On a lighter note, my plans have changed a bit. It looks like I will be in India for around 5 months because of visa restrictions. I will be at the school/orphanage in Kerala teaching English and Athletics to the kiddos and surfing my ass off. After that I may be heading south. Cambodia, Laos, Bali, Malaysia and then over to Australia to see friends. After that, who knows, but I have friends up north in Poland and my brother is in Norway, so we will see. But then again, that all could change. In all actuality, I don't know where I will be 6 months from now and that excites me, terrifies me, and gives me an immense sense of satisfaction all at the same time. I am just going to roll with it all, and remember that I am where I am suppose to be when I am there.

Tonight I am suppose to be with two people I love so very much. I hope I can say the same thing everyday for the next 29 days, because again, it's all about the people.



Peace and love,

Lara

Friday, June 18, 2010

A Whole Mess of Emotions

I have tried multiple times to sit down and write a blog post, but somehow I have found it easier to be distracted by the huge amount of activity in my life right now. It's been much easier to hang out with friends, old and new and work like crazy. I've needed the distraction to some extent because this is hard.

I am experiencing a whole mess of emotions right now and it's been tough. I leave my life here in a month and I never in a million years thought I would have so many conflicting emotions. Every time I have moved, I have been running from something and when you are running it's much easier to just go. This time, I'm not running from anything. I have a terrific life here. I have a successful business that I built from the ground up and an amazing support system of people that will always be, figuratively speaking, by my side. Add to that a profound feeling of excitement about the new adventures I am going to experience and throw in a dash of real fear and you have me at this moment. An emotional mess and trying so very hard to distract myself because it's easier that way.

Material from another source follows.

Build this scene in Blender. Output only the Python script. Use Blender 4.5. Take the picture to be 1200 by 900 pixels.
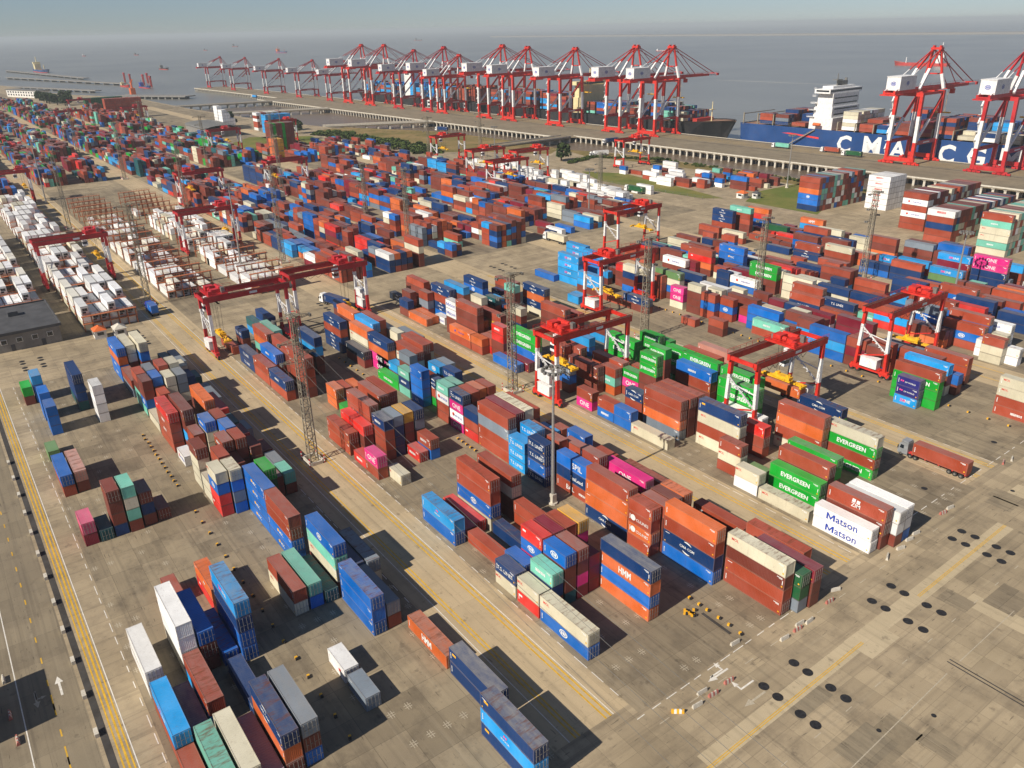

I ran into a friend of mine last night that didn't know I was leaving. He told me that at the game of life, I will always win with my decision. I think I really needed to hear that. Sometimes its the people that you never expected it from that give you what you need the most.

My deadline is sneaking up on me and I wish I could stop time in those moments that will stay in my memory for a very long time. I have so much to get done before I leave as well, and for the first time in my life, find myself procrastinating like crazy. I just have to keep reminding myself that all of the things I own aren't going to magically sell themselves and all of the personal paperwork isn't going to walk itself to the copy machine at Kinkos, though I wish it would.

The truth is, I am incredibly excited about leaving, please don't misconstrue this to think I'm not. I just don't know my place in the world right now, and that my friends, is a huge change for me.

I'm going to get to doing what needs to be done.